Work instructions => Transcribe the material in full, exactly as written.

Information shown =>
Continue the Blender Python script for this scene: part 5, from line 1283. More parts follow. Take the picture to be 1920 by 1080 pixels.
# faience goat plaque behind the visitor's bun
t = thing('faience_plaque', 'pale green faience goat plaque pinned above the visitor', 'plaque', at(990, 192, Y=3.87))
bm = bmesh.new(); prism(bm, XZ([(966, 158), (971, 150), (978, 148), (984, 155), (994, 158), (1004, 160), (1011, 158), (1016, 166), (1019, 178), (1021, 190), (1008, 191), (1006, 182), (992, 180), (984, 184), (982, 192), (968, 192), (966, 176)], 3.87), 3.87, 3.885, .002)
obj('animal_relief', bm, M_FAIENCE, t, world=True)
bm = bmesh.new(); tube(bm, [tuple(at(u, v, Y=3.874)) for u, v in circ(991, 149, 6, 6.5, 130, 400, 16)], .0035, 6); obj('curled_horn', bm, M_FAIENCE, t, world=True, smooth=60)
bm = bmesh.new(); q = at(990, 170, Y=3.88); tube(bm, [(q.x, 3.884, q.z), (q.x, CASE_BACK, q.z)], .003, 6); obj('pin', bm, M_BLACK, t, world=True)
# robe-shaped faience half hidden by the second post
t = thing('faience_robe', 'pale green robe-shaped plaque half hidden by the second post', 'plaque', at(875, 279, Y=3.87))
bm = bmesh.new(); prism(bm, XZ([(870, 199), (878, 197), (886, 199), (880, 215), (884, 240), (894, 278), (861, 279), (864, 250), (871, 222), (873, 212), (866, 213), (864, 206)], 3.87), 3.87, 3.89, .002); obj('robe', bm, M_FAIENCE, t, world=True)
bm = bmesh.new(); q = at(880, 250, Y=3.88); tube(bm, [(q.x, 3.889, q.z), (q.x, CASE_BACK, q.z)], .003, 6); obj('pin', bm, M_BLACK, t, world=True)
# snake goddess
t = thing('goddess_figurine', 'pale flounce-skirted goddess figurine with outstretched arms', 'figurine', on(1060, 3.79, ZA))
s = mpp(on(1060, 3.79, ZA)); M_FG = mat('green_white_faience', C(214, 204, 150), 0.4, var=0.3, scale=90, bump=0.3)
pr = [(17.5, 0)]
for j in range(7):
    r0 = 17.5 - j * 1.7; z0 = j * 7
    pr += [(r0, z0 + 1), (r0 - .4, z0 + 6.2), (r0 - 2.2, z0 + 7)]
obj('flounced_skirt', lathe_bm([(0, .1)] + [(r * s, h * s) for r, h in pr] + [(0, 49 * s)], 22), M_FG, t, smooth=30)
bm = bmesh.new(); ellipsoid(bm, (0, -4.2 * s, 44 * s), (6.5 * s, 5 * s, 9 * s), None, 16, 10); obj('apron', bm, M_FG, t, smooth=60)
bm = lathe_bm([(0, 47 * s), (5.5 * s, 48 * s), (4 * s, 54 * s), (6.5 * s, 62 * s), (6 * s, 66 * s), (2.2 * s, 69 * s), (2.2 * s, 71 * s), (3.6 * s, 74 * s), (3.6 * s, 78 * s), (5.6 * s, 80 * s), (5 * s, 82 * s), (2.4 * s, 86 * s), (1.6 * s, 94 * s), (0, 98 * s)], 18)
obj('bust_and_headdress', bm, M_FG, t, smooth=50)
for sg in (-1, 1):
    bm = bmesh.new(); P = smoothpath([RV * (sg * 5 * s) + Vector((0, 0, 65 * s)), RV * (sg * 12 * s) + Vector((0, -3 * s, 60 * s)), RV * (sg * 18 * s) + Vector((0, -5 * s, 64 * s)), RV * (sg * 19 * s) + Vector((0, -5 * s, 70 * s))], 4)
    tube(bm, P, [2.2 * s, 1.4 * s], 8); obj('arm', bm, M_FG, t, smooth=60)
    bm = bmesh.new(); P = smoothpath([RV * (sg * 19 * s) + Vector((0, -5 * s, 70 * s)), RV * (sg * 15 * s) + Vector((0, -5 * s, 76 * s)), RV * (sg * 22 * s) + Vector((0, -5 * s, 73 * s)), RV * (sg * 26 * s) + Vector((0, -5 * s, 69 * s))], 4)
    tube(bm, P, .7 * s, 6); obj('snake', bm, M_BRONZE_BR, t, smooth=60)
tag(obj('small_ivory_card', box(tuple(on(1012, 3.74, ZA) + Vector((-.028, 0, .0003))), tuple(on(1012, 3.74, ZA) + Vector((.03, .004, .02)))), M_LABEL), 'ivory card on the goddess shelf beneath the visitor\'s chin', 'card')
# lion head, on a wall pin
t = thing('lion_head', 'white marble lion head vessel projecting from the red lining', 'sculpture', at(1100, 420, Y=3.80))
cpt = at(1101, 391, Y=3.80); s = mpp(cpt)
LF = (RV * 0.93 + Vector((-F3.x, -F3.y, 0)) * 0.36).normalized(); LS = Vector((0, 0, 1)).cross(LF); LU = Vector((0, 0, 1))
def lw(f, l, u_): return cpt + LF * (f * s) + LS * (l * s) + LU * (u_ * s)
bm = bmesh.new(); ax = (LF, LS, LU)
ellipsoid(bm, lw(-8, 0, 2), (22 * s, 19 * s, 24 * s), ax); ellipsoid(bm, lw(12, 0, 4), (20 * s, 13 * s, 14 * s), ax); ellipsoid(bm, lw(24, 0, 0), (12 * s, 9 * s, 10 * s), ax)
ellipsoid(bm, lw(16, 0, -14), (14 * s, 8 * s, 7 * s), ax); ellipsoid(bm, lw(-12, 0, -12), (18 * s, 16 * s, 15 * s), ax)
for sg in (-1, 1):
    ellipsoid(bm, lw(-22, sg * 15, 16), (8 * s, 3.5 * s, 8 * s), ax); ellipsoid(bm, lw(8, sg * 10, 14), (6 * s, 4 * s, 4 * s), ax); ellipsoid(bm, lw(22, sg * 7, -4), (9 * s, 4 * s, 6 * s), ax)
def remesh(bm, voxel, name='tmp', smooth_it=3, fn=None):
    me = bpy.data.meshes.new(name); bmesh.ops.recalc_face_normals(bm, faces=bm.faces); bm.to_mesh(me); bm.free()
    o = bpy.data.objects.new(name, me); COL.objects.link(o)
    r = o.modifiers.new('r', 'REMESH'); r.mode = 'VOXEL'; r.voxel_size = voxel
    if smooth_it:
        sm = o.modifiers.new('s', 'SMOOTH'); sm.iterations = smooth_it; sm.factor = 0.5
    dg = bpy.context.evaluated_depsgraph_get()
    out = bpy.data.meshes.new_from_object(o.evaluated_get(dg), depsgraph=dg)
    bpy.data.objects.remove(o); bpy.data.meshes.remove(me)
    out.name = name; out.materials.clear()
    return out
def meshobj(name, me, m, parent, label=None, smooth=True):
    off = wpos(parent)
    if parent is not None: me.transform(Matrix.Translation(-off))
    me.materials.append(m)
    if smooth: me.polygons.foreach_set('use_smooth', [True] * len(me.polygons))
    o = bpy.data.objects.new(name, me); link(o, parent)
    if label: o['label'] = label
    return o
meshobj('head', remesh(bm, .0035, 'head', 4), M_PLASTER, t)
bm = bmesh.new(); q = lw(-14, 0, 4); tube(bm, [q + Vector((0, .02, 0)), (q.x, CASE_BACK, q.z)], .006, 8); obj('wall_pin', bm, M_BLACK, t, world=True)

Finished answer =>
Continue the Blender Python script for this scene: part 5, from line 1283. More parts follow. Take the picture to be 1920 by 1080 pixels.
# faience goat plaque behind the visitor's bun
t = thing('faience_plaque', 'pale green faience goat plaque pinned above the visitor', 'plaque', at(990, 192, Y=3.87))
bm = bmesh.new(); prism(bm, XZ([(966, 158), (971, 150), (978, 148), (984, 155), (994, 158), (1004, 160), (1011, 158), (1016, 166), (1019, 178), (1021, 190), (1008, 191), (1006, 182), (992, 180), (984, 184), (982, 192), (968, 192), (966, 176)], 3.87), 3.87, 3.885, .002)
obj('animal_relief', bm, M_FAIENCE, t, world=True)
bm = bmesh.new(); tube(bm, [tuple(at(u, v, Y=3.874)) for u, v in circ(991, 149, 6, 6.5, 130, 400, 16)], .0035, 6); obj('curled_horn', bm, M_FAIENCE, t, world=True, smooth=60)
bm = bmesh.new(); q = at(990, 170, Y=3.88); tube(bm, [(q.x, 3.884, q.z), (q.x, CASE_BACK, q.z)], .003, 6); obj('pin', bm, M_BLACK, t, world=True)
# robe-shaped faience half hidden by the second post
t = thing('faience_robe', 'pale green robe-shaped plaque half hidden by the second post', 'plaque', at(875, 279, Y=3.87))
bm = bmesh.new(); prism(bm, XZ([(870, 199), (878, 197), (886, 199), (880, 215), (884, 240), (894, 278), (861, 279), (864, 250), (871, 222), (873, 212), (866, 213), (864, 206)], 3.87), 3.87, 3.89, .002); obj('robe', bm, M_FAIENCE, t, world=True)
bm = bmesh.new(); q = at(880, 250, Y=3.88); tube(bm, [(q.x, 3.889, q.z), (q.x, CASE_BACK, q.z)], .003, 6); obj('pin', bm, M_BLACK, t, world=True)
# snake goddess
t = thing('goddess_figurine', 'pale flounce-skirted goddess figurine with outstretched arms', 'figurine', on(1060, 3.79, ZA))
s = mpp(on(1060, 3.79, ZA)); M_FG = mat('green_white_faience', C(214, 204, 150), 0.4, var=0.3, scale=90, bump=0.3)
pr = [(17.5, 0)]
for j in range(7):
    r0 = 17.5 - j * 1.7; z0 = j * 7
    pr += [(r0, z0 + 1), (r0 - .4, z0 + 6.2), (r0 - 2.2, z0 + 7)]
obj('flounced_skirt', lathe_bm([(0, .1)] + [(r * s, h * s) for r, h in pr] + [(0, 49 * s)], 22), M_FG, t, smooth=30)
bm = bmesh.new(); ellipsoid(bm, (0, -4.2 * s, 44 * s), (6.5 * s, 5 * s, 9 * s), None, 16, 10); obj('apron', bm, M_FG, t, smooth=60)
bm = lathe_bm([(0, 47 * s), (5.5 * s, 48 * s), (4 * s, 54 * s), (6.5 * s, 62 * s), (6 * s, 66 * s), (2.2 * s, 69 * s), (2.2 * s, 71 * s), (3.6 * s, 74 * s), (3.6 * s, 78 * s), (5.6 * s, 80 * s), (5 * s, 82 * s), (2.4 * s, 86 * s), (1.6 * s, 94 * s), (0, 98 * s)], 18)
obj('bust_and_headdress', bm, M_FG, t, smooth=50)
for sg in (-1, 1):
    bm = bmesh.new(); P = smoothpath([RV * (sg * 5 * s) + Vector((0, 0, 65 * s)), RV * (sg * 12 * s) + Vector((0, -3 * s, 60 * s)), RV * (sg * 18 * s) + Vector((0, -5 * s, 64 * s)), RV * (sg * 19 * s) + Vector((0, -5 * s, 70 * s))], 4)
    tube(bm, P, [2.2 * s, 1.4 * s], 8); obj('arm', bm, M_FG, t, smooth=60)
    bm = bmesh.new(); P = smoothpath([RV * (sg * 19 * s) + Vector((0, -5 * s, 70 * s)), RV * (sg * 15 * s) + Vector((0, -5 * s, 76 * s)), RV * (sg * 22 * s) + Vector((0, -5 * s, 73 * s)), RV * (sg * 26 * s) + Vector((0, -5 * s, 69 * s))], 4)
    tube(bm, P, .7 * s, 6); obj('snake', bm, M_BRONZE_BR, t, smooth=60)
tag(obj('small_ivory_card', box(tuple(on(1012, 3.74, ZA) + Vector((-.028, 0, .0003))), tuple(on(1012, 3.74, ZA) + Vector((.03, .004, .02)))), M_LABEL), 'ivory card on the goddess shelf beneath the visitor\'s chin', 'card')
# lion head, on a wall pin
t = thing('lion_head', 'white marble lion head vessel projecting from the red lining', 'sculpture', at(1100, 420, Y=3.80))
cpt = at(1101, 391, Y=3.80); s = mpp(cpt)
LF = (RV * 0.93 + Vector((-F3.x, -F3.y, 0)) * 0.36).normalized(); LS = Vector((0, 0, 1)).cross(LF); LU = Vector((0, 0, 1))
def lw(f, l, u_): return cpt + LF * (f * s) + LS * (l * s) + LU * (u_ * s)
bm = bmesh.new(); ax = (LF, LS, LU)
ellipsoid(bm, lw(-8, 0, 2), (22 * s, 19 * s, 24 * s), ax); ellipsoid(bm, lw(12, 0, 4), (20 * s, 13 * s, 14 * s), ax); ellipsoid(bm, lw(24, 0, 0), (12 * s, 9 * s, 10 * s), ax)
ellipsoid(bm, lw(16, 0, -14), (14 * s, 8 * s, 7 * s), ax); ellipsoid(bm, lw(-12, 0, -12), (18 * s, 16 * s, 15 * s), ax)
for sg in (-1, 1):
    ellipsoid(bm, lw(-22, sg * 15, 16), (8 * s, 3.5 * s, 8 * s), ax); ellipsoid(bm, lw(8, sg * 10, 14), (6 * s, 4 * s, 4 * s), ax); ellipsoid(bm, lw(22, sg * 7, -4), (9 * s, 4 * s, 6 * s), ax)
def remesh(bm, voxel, name='tmp', smooth_it=3, fn=None):
    me = bpy.data.meshes.new(name); bmesh.ops.recalc_face_normals(bm, faces=bm.faces); bm.to_mesh(me); bm.free()
    o = bpy.data.objects.new(name, me); COL.objects.link(o)
    r = o.modifiers.new('r', 'REMESH'); r.mode = 'VOXEL'; r.voxel_size = voxel
    if smooth_it:
        sm = o.modifiers.new('s', 'SMOOTH'); sm.iterations = smooth_it; sm.factor = 0.5
    dg = bpy.context.evaluated_depsgraph_get()
    out = bpy.data.meshes.new_from_object(o.evaluated_get(dg), depsgraph=dg)
    bpy.data.objects.remove(o); bpy.data.meshes.remove(me)
    out.name = name; out.materials.clear()
    return out
def meshobj(name, me, m, parent, label=None, smooth=True):
    off = wpos(parent)
    if parent is not None: me.transform(Matrix.Translation(-off))
    me.materials.append(m)
    if smooth: me.polygons.foreach_set('use_smooth', [True] * len(me.polygons))
    o = bpy.data.objects.new(name, me); link(o, parent)
    if label: o['label'] = label
    return o
meshobj('head', remesh(bm, .0035, 'head', 4), M_PLASTER, t)
bm = bmesh.new(); q = lw(-14, 0, 4); tube(bm, [q + Vector((0, .02, 0)), (q.x, CASE_BACK, q.z)], .006, 8); obj('wall_pin', bm, M_BLACK, t, world=True)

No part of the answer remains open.